While Canary Mission prides itself on outing anyone it labels as antisemitic, its leaders refuse to identify themselves, and its operations are secretive. News reports and tax filings have linked the site to a nonprofit based in the central Israeli city of Beit Shemesh. But journalists who have visited the group's address, listed in documents filed with Israeli authorities, have found a locked and seemingly empty building.
In recent years news organizations have reported that several wealthy Jewish Americans have made cash contributions to support Canary Mission, disclosed in tax paperwork filed by their personal foundations. But most of the group's funding remains opaque, funneled through a New York-based fund that acts as a conduit for Israeli causes.

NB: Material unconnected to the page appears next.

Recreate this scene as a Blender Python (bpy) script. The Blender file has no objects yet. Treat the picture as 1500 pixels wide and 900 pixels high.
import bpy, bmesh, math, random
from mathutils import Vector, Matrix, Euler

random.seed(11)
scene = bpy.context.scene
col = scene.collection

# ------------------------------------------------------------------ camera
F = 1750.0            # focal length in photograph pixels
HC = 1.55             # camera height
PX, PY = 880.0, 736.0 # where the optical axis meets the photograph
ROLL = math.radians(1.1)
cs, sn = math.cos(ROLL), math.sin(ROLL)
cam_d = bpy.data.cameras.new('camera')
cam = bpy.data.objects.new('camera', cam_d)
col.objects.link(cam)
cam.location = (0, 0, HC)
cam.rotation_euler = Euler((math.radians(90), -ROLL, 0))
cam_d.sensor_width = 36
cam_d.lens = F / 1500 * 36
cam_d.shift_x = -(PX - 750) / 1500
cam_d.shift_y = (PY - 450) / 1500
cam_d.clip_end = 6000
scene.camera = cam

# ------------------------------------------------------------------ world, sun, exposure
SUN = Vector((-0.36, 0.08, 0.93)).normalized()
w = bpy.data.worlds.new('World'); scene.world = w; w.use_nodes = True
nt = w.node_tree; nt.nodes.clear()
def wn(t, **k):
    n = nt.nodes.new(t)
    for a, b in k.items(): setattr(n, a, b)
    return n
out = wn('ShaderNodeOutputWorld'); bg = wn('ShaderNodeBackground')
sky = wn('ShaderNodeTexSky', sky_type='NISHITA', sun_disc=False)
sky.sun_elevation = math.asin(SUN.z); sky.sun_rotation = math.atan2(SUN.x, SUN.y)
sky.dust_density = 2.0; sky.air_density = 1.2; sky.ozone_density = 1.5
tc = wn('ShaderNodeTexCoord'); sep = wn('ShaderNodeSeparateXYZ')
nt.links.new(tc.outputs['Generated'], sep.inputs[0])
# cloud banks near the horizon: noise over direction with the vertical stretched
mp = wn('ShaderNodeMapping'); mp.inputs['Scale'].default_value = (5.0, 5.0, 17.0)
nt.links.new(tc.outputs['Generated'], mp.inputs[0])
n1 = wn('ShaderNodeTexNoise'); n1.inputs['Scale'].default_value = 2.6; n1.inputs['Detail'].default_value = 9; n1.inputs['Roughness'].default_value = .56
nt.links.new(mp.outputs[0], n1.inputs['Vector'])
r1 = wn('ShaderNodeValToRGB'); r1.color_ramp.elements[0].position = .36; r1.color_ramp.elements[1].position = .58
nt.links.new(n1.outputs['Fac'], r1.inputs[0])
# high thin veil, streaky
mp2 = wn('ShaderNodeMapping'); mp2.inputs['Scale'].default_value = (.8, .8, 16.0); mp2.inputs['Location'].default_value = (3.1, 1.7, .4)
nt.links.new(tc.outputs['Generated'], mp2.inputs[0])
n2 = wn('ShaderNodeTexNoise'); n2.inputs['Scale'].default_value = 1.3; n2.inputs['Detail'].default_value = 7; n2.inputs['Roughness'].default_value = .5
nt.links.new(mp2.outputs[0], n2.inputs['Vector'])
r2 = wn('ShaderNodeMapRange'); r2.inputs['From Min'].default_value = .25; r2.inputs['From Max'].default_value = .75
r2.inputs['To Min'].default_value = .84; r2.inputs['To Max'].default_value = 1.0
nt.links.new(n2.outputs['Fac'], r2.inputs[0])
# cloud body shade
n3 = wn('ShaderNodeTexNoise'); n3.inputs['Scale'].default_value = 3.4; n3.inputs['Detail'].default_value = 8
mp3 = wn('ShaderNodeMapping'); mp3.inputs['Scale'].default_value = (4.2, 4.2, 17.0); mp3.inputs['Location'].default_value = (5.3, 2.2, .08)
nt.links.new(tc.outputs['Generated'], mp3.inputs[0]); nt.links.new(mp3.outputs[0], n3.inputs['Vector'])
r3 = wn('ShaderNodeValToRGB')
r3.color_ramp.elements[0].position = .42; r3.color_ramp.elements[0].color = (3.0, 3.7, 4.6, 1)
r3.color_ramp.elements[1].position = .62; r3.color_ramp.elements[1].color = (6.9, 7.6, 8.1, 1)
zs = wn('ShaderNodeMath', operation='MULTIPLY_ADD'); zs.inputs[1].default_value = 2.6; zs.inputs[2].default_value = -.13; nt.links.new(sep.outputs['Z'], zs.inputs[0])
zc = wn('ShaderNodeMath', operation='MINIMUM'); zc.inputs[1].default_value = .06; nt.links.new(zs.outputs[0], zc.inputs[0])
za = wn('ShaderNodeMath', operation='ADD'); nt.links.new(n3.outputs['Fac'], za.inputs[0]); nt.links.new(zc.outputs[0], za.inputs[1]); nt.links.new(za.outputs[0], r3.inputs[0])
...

Scholars scared by the crackdown
The trial opened with Megan Hyska, a green card holder from Canada who is a philosophy professor at Northwestern University. She detailed how efforts to deport Khalil and Ozturk prompted her to scale back her activism, which had included supporting student encampments and protesting in support of Palestinians.
'It became apparent to me, after I became aware of a couple of high-profile detentions of political activists, that my engaging in public political dissent would potentially endanger my immigration status,' Hyska said.
The second witness, Nadje Al-Ali, a green card holder from Germany and professor at Brown University, said that after the arrests of Khalil and Ozturk, she canceled a planned research trip and a fellowship to Iraq and Lebanon, fearing that 'stamps from those two countries would raise red flags' upon her return. She also declined to take part in anti-Trump protests and dropped plans to write an article that was to be a feminist critique of Hamas.
'I felt it was too risky,' Al-Ali said.